CC:  I’m realizing this all now.  I know at the time of my arrival everyone was busy with his or her work and my presence got in the way of that.  I really am very sorry and want to explain my side of the story. 

 

HC: Please tell us your side of the story.

CC: You see both of my parents were clowns as well.  I was raised at the circus my entire life. I considered everyone who was in the circus to be a part of my family.  I was always a good kid.  I was even the top of my class at clown school!  Unfortunately, I fell into a bad crowd when I was a teenager.  My mother always warned me about the “bad clowns,” but I didn’t listen.  They seemed fun and exciting, so I hung around with them. 

 

HC: What kind of an effect did these “bad clowns” have on you growing up?

CC: At first it was all harmless fun.  We did silly kid stuff, like pull dumb pranks, and cut class.  We weren’t hurting anybody, but we did have a reputation around the circus. 

 

HC: When did things start taking a turn for the worse?

CC: This past summer things started to get out of hand.  I was perfectly okay with our silly nonsense, but some of the other guys wanted to do bigger things.  They felt like we were oppressed by the circus.  They were sick of being forced to perform every weekend all around the country and having to make children happy all the time.  They decided they wanted to escape the circus and hide out in the woods to try and capture these children we used to entertain.  I was really wary of this idea, but they assured me that it was going to be innocent.  We would lead the kids into the woods with candy, and then just scare them a little bit and let them go free.  I was still really unsure, but the rest of the guys questioned my loyalty to them and if I really thought we were family.  They were the closest things I had to brothers, so I agreed to do it with them. 

 

HC: Wow, Conrad, that’s a really crazy story.  How long did it take for your so-called “brothers” to decide to make things really dangerous and start carrying weapons? 

CC:  The end of August was when everyone really started going crazy.  Naturally, these children we tried scaring reported what we were doing to their parents, and the cops were on to us.  The rest of the guys suggested we start carrying weapons to, well, “get rid” of the kids.  As soon as I heard this psychotic plan I knew I needed to leave them.  They were no brothers of mine if they thought this kind of behavior was acceptable.  I still did agree with them though that the circus life wasn’t a life I wanted to be living anymore.  One night, after everyone went to sleep, I ran away from the only family I had to try and find a better life for myself. 

 

HC: If you decided to go on a search for this “better life” a month ago, why were you terrorizing Scranton tonight? 

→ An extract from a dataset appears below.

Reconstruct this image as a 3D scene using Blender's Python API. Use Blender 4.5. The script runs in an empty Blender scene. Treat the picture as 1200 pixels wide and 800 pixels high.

CC: I wasn’t! It was all a misunderstanding! I have been searching for someone to be kind to me and hear my story but nobody would.  I don’t have a job or money to buy new clothes, so I’ve been wearing my clown clothes for the past month and it scared people away.  I can’t say I blame them.  When I arrived to Scranton, I should have just calmly tried speaking to people.  It’s just so hard because I had people snapping my photo and not giving me a chance.  After everything I’ve gone through, when people act like that toward me, it’s hard for me to be friendly back. 

 

HC: Conrad, I’m so sorry that people are treating you so poorly, after you did the right thing and left your crazy clown brothers!  I hope you can forgive all of us here!

CC:  Of course I forgive all of you!  I understand why everyone is frightened.  Clowns are so often portrayed as creepy or scary in the media so its natural that people tend to get frightened.  I just hope I can expose my brothers for what they are doing once and for all so we can all go back to feeling safe!  I’m over my bad clown image and want to change! I even plan on enrolling here at The University of Scranton so I can really try and make something of myself!

 

HC: Good for you! Since we’re all friends here now, would you mind if I asked a few lighthearted questions for our readers?

CC: Go for it!

 

HC: As a writer for Her Campus whose main audience is women, we’re all dying to know, as a male clown, how did you learn to do your makeup so well! Your full face is flawless!

CC: It took years and years of practice! I have been a part of the circus since I was born.  I finally perfected my look around age 12.

 

HC: Who would you say is one of your biggest influences?

CC: Oh, hands down Ronald McDonald!  That guy is a legend!

 

HC: Where were you raised?

CC: I live a nomadic life since I was in the circus.  We traveled on one of those really cool, classic circus trains.  That’s probably going to be the biggest thing I miss about the circus life.